Thursday, April 4, 2013

A constant thought

Am I the only one who feels as if a great chunk of my being goes missing whenever time gaps, distance, and life gets in the way between you and the people you care about?! 

I don't know how long-distance relationships work. I just wouldn't be able to handle being away for so long from someone I am in love with. How can one's heart even handle that? I CAN'T EVEN HANDLE NOT SEEING SOME OF MY GREATEST FRIENDS FOR LIKE A WHOLE WEEK. Maybe, my state of being is skewed or something... but missing people SUCKS. Like, it's not just a "Oh...it'd be nice to see that person again.." type of lingering thought - no, it's a "oh my gosh.... I need their smiles and hugs and laughter and spirit around me or I might start feeling empty" type of feeling inside of my chest. Is that strange?
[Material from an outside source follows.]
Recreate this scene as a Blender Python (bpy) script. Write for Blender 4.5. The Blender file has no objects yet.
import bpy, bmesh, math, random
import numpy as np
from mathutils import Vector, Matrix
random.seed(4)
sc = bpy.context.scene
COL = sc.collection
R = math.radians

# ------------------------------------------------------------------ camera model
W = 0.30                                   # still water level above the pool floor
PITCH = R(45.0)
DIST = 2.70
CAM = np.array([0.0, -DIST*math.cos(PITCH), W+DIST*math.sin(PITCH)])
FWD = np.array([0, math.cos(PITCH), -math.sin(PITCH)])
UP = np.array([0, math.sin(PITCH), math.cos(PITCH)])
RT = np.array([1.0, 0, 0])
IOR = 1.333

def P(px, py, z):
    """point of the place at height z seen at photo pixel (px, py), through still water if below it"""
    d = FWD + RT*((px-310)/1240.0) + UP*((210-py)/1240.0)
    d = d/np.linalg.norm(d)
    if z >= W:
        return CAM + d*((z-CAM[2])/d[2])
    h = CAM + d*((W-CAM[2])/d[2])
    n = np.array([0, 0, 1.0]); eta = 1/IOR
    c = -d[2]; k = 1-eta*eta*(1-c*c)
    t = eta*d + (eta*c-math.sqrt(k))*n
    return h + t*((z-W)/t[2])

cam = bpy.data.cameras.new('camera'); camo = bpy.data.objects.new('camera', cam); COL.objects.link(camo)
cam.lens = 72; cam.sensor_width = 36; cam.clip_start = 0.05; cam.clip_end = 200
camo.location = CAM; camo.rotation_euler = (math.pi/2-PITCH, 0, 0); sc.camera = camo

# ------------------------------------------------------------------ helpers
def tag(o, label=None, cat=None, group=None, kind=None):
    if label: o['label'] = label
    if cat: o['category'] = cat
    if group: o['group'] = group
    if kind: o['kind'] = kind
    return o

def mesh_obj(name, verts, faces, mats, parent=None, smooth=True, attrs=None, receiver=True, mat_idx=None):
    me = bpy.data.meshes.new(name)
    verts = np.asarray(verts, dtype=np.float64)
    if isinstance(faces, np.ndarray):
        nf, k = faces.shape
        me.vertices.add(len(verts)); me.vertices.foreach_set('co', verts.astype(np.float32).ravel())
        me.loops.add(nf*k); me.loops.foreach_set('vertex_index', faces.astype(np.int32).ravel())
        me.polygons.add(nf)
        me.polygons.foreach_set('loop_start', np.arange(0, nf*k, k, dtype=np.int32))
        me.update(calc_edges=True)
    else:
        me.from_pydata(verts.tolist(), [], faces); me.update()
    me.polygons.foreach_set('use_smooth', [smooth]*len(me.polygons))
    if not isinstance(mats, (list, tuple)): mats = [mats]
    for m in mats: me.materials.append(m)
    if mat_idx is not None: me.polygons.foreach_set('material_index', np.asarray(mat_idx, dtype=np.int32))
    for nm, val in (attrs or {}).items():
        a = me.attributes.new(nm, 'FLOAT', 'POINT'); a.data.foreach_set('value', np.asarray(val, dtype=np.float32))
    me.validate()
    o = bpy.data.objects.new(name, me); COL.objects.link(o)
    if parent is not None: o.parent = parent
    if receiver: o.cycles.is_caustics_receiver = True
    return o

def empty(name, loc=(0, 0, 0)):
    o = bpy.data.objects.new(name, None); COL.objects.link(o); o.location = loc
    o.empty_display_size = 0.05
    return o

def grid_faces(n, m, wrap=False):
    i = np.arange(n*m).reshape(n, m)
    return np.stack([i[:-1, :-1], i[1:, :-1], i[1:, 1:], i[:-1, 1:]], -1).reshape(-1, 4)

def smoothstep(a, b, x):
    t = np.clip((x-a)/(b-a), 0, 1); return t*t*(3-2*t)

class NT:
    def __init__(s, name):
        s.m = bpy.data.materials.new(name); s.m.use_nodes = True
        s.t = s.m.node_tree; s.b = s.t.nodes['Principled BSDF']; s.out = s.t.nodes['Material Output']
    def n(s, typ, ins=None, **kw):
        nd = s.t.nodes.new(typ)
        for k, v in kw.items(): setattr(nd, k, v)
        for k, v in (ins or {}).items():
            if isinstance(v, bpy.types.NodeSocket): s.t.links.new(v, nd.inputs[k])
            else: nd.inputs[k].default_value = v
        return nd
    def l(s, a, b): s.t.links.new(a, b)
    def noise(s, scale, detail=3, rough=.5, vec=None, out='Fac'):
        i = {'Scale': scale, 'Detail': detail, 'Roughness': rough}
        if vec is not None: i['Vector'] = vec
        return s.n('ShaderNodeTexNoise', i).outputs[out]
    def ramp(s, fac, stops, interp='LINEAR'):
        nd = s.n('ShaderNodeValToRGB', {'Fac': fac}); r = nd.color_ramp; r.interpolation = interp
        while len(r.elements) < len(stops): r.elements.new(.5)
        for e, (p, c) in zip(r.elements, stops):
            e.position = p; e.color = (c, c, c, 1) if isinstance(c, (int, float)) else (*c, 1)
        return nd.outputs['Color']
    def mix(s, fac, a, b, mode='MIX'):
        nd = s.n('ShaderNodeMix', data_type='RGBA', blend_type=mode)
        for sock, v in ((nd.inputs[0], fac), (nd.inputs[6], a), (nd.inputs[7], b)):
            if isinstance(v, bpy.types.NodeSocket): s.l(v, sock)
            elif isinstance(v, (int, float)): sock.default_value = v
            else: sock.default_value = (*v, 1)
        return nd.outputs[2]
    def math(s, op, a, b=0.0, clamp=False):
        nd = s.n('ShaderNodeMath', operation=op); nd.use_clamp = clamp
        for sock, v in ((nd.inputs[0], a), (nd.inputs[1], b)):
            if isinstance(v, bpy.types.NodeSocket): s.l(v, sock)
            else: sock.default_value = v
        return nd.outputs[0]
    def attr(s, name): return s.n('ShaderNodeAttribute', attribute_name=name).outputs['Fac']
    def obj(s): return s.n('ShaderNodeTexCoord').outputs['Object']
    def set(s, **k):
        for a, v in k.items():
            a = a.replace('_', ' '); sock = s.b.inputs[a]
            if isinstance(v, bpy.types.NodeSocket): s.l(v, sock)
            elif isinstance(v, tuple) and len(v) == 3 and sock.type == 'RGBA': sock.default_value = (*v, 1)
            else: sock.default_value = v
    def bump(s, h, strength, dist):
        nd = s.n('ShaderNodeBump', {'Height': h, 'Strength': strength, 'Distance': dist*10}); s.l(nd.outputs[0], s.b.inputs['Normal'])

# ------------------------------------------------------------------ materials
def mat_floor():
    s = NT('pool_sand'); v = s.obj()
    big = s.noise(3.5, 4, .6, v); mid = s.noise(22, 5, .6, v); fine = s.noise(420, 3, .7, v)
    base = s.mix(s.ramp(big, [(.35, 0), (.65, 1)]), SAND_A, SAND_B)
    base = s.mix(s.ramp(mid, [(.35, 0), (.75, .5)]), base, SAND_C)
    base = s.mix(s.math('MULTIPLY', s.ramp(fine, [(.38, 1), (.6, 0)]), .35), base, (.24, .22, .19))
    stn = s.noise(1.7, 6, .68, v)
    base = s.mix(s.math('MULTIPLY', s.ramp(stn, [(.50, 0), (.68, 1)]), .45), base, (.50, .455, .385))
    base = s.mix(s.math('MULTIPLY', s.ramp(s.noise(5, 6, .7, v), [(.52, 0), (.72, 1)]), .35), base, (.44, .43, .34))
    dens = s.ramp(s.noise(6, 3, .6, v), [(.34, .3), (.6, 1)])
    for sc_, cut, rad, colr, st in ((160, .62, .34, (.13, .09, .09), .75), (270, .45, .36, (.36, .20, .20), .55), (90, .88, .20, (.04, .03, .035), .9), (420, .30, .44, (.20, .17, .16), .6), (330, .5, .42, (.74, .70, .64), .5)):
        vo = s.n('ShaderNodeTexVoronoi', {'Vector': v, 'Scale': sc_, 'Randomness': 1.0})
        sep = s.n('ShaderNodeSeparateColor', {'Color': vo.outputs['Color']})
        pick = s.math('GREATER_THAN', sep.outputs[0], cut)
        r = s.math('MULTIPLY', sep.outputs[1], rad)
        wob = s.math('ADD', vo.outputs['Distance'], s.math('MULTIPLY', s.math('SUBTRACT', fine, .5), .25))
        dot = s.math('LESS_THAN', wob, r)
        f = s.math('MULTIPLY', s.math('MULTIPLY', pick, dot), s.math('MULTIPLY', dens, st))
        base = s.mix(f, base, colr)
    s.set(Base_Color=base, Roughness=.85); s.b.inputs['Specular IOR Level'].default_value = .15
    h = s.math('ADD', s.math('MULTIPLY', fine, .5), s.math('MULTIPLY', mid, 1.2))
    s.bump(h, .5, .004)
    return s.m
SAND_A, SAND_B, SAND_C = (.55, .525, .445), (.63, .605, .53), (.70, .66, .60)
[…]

I guess I just love with too much fervor and get too attached.... but I seriously go on missing some of my closest friends and family members 100% of the time. I always feel nostalgic. always. 
It's not that I don't like me time or can't handle being on my own, because I favor 'me' time more than anything in the world... but not having those familiar spirits around for a long period of time makes me feel like I am missing a part of myself. I don't know what it is.... but when I miss someone, and I let them know I miss them, it usually means, "Let's fix this problem asap and hang out or talk about anything and just come back into my life." hahaha... I am so dramatic. But yeah. I hate missing people. 

p.s. missing someone sucks more when you feel as if you're the only one missing them.... which is how I feel 110% of the time.